Is Your Lyft Uber Reliable and Insured?

Lyft2There are several relatively new ride share businesses in the Chicago area. Lyft and Uber are just two of them. You may have seen the Lyft cars as they are easily identifiable with the pink feather boa (or is it a moustache?) hanging from the front grill.

They work pretty simply. You, the consumer, register, often downloading their app onto your phone. When you want a ride, you type in where, when etc., and the site pairs you with a driver. Which begs the question: exactly who is this driver?

I have been thinking of this for quite awhile. First, a cab driver/owner whom I use frequently, questioned how reliable and well-trained these Uber and Lyft drivers are.
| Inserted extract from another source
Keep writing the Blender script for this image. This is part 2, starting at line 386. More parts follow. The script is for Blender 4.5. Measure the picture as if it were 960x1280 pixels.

She also questioned whether their insurance coverage was on a par with cabs.

Cabs are required to carry $350,000.00 in maximum insurance liability coverage (meaning that for each incident in which people are injured, that is the maximum amount available to pay claims). While this is a great thing, far higher than the Illinois minimum of $25,000.00 per individual/$50,000.00 per incident (and this was just increased to that low level this year), keep in mind that cab insurance carriers routinely fight every claim tooth and nail.

While there is the inherent hassle of fighting cab companies on cases, at least you are assured the cab is well-insured. This led me to ponder, what kind of training and insurance do these places and drivers have and is it as safe and reliable as a taxi cab?

Another recent experience rekindled this idea in my head. My hair stylist hired an Uber so she could attend a Bears game (the Monday night one where it was subzero wind chills). The driver was a guy who apparently spoke little English, had absolutely no clue where anything was (Soldier Field is the big ugly UFO-like thing by the lake), and drove erratically. She was so frightened, she asked if one of the members of her party could drive.

Keep in mind that not only do you not have any control over which driver you are assigned (admittedly, much like a cab), but you have absolutely no control or assurance of the technical and maintenance status of the vehicle. In these arrangements, it is the driver's own personal vehicle being used. Of course, the sites promise you that they perform checks on the drivers and presumably make sure their vehicles are safe, but how much do you really know and how comfortable are you?

Again, cabs are at least a known quantity that is regulated by various governmental entities (for example, the Chicago Department of Consumer Affairs), mandated to have insurance (as stated above), operated by professional drivers who must meet certain criteria.

The ride sharing businesses cannot boast professionally trained drivers, and are in the infancy of their business model, meaning they likely escape much of the regulatory protections to which taxicabs are subjected.

While the Lyft site promises $1 Million liability coverage, the devil is, as always, in the details. Since their website does not specify exactly what is covered, this is hard to evaluate. Uber, meanwhile, requires one to sign in to learn any details about much of anything.

As to the drivers themselves, Lyft claims background checks of drivers. Again, Uber is hard to evaluate, but, if my hairstylist's experience is typical, driver professionalism and training is not quite there yet. The key is that these are just everyday people with cars who want to get paid for driving you around; they are not drivers by profession and they do not necessarily have the same experience as a professional career driver.

Without taking sides, it is clear you, the consumer, should do some research before deciding to utilize and engage a ride-sharing service. We all know eyes wide open, what we get into when we open the door to a cab. There is not the same certainty with the ride shares.